Exercise: Copy out all of the material exactly.
>>>
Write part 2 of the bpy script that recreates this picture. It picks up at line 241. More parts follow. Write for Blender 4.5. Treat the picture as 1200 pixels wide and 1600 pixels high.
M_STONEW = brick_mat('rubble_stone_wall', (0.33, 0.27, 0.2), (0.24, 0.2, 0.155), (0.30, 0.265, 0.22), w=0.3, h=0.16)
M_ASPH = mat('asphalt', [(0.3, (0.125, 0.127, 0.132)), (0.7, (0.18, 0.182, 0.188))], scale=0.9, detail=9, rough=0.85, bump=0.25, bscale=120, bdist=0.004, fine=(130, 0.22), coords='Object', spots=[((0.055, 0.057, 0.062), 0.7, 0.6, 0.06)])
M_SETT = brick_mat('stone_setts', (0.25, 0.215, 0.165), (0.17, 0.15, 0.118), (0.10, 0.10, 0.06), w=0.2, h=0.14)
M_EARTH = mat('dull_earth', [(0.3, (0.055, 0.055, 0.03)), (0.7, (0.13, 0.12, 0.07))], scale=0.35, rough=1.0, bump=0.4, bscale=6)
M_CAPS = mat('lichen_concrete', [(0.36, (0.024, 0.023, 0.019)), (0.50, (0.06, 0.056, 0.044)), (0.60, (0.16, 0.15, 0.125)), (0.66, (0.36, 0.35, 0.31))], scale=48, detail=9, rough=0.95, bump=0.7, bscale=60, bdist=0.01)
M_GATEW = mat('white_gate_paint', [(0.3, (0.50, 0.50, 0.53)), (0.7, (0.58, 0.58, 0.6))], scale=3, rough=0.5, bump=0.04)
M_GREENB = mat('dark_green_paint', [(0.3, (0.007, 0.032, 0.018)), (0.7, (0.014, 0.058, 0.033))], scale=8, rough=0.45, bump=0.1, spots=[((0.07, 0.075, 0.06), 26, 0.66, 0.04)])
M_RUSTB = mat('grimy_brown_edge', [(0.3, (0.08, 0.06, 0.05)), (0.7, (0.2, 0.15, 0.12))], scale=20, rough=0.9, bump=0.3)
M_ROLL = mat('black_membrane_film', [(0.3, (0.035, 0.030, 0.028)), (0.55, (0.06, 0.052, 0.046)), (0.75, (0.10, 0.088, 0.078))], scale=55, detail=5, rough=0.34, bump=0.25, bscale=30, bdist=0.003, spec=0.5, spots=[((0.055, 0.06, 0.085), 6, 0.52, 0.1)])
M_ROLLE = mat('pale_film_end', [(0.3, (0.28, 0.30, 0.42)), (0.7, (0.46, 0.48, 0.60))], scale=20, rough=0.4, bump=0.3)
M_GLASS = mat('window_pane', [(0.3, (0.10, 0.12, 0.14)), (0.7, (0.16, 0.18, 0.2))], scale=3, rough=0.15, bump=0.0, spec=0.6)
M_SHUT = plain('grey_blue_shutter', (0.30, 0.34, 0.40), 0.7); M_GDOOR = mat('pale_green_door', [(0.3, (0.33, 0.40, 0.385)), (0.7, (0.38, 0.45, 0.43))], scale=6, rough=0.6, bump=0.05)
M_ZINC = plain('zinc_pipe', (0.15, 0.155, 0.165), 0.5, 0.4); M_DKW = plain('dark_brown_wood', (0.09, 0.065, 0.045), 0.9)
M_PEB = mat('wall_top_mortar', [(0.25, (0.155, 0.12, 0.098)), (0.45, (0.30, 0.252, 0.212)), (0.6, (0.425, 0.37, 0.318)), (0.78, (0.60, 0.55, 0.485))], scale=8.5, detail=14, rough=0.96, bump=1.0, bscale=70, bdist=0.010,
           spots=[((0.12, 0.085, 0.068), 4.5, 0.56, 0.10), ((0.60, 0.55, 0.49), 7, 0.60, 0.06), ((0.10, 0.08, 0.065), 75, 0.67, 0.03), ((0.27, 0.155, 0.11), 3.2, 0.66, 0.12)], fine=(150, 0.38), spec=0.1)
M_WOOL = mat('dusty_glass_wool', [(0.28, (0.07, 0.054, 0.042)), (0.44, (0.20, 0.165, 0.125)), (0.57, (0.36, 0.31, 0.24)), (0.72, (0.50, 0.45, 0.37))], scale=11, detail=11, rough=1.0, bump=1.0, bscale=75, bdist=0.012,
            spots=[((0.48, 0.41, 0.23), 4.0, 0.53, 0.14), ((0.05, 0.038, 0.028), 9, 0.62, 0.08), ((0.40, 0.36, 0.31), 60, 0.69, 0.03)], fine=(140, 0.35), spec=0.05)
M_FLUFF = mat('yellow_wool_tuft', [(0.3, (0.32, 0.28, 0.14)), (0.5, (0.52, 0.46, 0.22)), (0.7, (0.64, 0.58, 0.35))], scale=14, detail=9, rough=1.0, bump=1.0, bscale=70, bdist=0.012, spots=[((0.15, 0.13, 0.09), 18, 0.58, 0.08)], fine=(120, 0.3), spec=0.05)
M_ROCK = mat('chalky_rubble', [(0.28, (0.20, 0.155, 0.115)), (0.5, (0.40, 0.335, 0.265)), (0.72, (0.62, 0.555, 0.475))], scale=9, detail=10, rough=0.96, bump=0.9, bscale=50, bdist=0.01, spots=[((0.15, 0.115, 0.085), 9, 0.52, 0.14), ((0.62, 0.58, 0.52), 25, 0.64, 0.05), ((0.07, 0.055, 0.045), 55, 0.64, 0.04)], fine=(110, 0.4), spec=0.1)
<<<
Finished exercise:
Write part 2 of the bpy script that recreates this picture. It picks up at line 241. More parts follow. Write for Blender 4.5. Treat the picture as 1200 pixels wide and 1600 pixels high.
M_STONEW = brick_mat('rubble_stone_wall', (0.33, 0.27, 0.2), (0.24, 0.2, 0.155), (0.30, 0.265, 0.22), w=0.3, h=0.16)
M_ASPH = mat('asphalt', [(0.3, (0.125, 0.127, 0.132)), (0.7, (0.18, 0.182, 0.188))], scale=0.9, detail=9, rough=0.85, bump=0.25, bscale=120, bdist=0.004, fine=(130, 0.22), coords='Object', spots=[((0.055, 0.057, 0.062), 0.7, 0.6, 0.06)])
M_SETT = brick_mat('stone_setts', (0.25, 0.215, 0.165), (0.17, 0.15, 0.118), (0.10, 0.10, 0.06), w=0.2, h=0.14)
M_EARTH = mat('dull_earth', [(0.3, (0.055, 0.055, 0.03)), (0.7, (0.13, 0.12, 0.07))], scale=0.35, rough=1.0, bump=0.4, bscale=6)
M_CAPS = mat('lichen_concrete', [(0.36, (0.024, 0.023, 0.019)), (0.50, (0.06, 0.056, 0.044)), (0.60, (0.16, 0.15, 0.125)), (0.66, (0.36, 0.35, 0.31))], scale=48, detail=9, rough=0.95, bump=0.7, bscale=60, bdist=0.01)
M_GATEW = mat('white_gate_paint', [(0.3, (0.50, 0.50, 0.53)), (0.7, (0.58, 0.58, 0.6))], scale=3, rough=0.5, bump=0.04)
M_GREENB = mat('dark_green_paint', [(0.3, (0.007, 0.032, 0.018)), (0.7, (0.014, 0.058, 0.033))], scale=8, rough=0.45, bump=0.1, spots=[((0.07, 0.075, 0.06), 26, 0.66, 0.04)])
M_RUSTB = mat('grimy_brown_edge', [(0.3, (0.08, 0.06, 0.05)), (0.7, (0.2, 0.15, 0.12))], scale=20, rough=0.9, bump=0.3)
M_ROLL = mat('black_membrane_film', [(0.3, (0.035, 0.030, 0.028)), (0.55, (0.06, 0.052, 0.046)), (0.75, (0.10, 0.088, 0.078))], scale=55, detail=5, rough=0.34, bump=0.25, bscale=30, bdist=0.003, spec=0.5, spots=[((0.055, 0.06, 0.085), 6, 0.52, 0.1)])
M_ROLLE = mat('pale_film_end', [(0.3, (0.28, 0.30, 0.42)), (0.7, (0.46, 0.48, 0.60))], scale=20, rough=0.4, bump=0.3)
M_GLASS = mat('window_pane', [(0.3, (0.10, 0.12, 0.14)), (0.7, (0.16, 0.18, 0.2))], scale=3, rough=0.15, bump=0.0, spec=0.6)
M_SHUT = plain('grey_blue_shutter', (0.30, 0.34, 0.40), 0.7); M_GDOOR = mat('pale_green_door', [(0.3, (0.33, 0.40, 0.385)), (0.7, (0.38, 0.45, 0.43))], scale=6, rough=0.6, bump=0.05)
M_ZINC = plain('zinc_pipe', (0.15, 0.155, 0.165), 0.5, 0.4); M_DKW = plain('dark_brown_wood', (0.09, 0.065, 0.045), 0.9)
M_PEB = mat('wall_top_mortar', [(0.25, (0.155, 0.12, 0.098)), (0.45, (0.30, 0.252, 0.212)), (0.6, (0.425, 0.37, 0.318)), (0.78, (0.60, 0.55, 0.485))], scale=8.5, detail=14, rough=0.96, bump=1.0, bscale=70, bdist=0.010,
           spots=[((0.12, 0.085, 0.068), 4.5, 0.56, 0.10), ((0.60, 0.55, 0.49), 7, 0.60, 0.06), ((0.10, 0.08, 0.065), 75, 0.67, 0.03), ((0.27, 0.155, 0.11), 3.2, 0.66, 0.12)], fine=(150, 0.38), spec=0.1)
M_WOOL = mat('dusty_glass_wool', [(0.28, (0.07, 0.054, 0.042)), (0.44, (0.20, 0.165, 0.125)), (0.57, (0.36, 0.31, 0.24)), (0.72, (0.50, 0.45, 0.37))], scale=11, detail=11, rough=1.0, bump=1.0, bscale=75, bdist=0.012,
            spots=[((0.48, 0.41, 0.23), 4.0, 0.53, 0.14), ((0.05, 0.038, 0.028), 9, 0.62, 0.08), ((0.40, 0.36, 0.31), 60, 0.69, 0.03)], fine=(140, 0.35), spec=0.05)
M_FLUFF = mat('yellow_wool_tuft', [(0.3, (0.32, 0.28, 0.14)), (0.5, (0.52, 0.46, 0.22)), (0.7, (0.64, 0.58, 0.35))], scale=14, detail=9, rough=1.0, bump=1.0, bscale=70, bdist=0.012, spots=[((0.15, 0.13, 0.09), 18, 0.58, 0.08)], fine=(120, 0.3), spec=0.05)
M_ROCK = mat('chalky_rubble', [(0.28, (0.20, 0.155, 0.115)), (0.5, (0.40, 0.335, 0.265)), (0.72, (0.62, 0.555, 0.475))], scale=9, detail=10, rough=0.96, bump=0.9, bscale=50, bdist=0.01, spots=[((0.15, 0.115, 0.085), 9, 0.52, 0.14), ((0.62, 0.58, 0.52), 25, 0.64, 0.05), ((0.07, 0.055, 0.045), 55, 0.64, 0.04)], fine=(110, 0.4), spec=0.1)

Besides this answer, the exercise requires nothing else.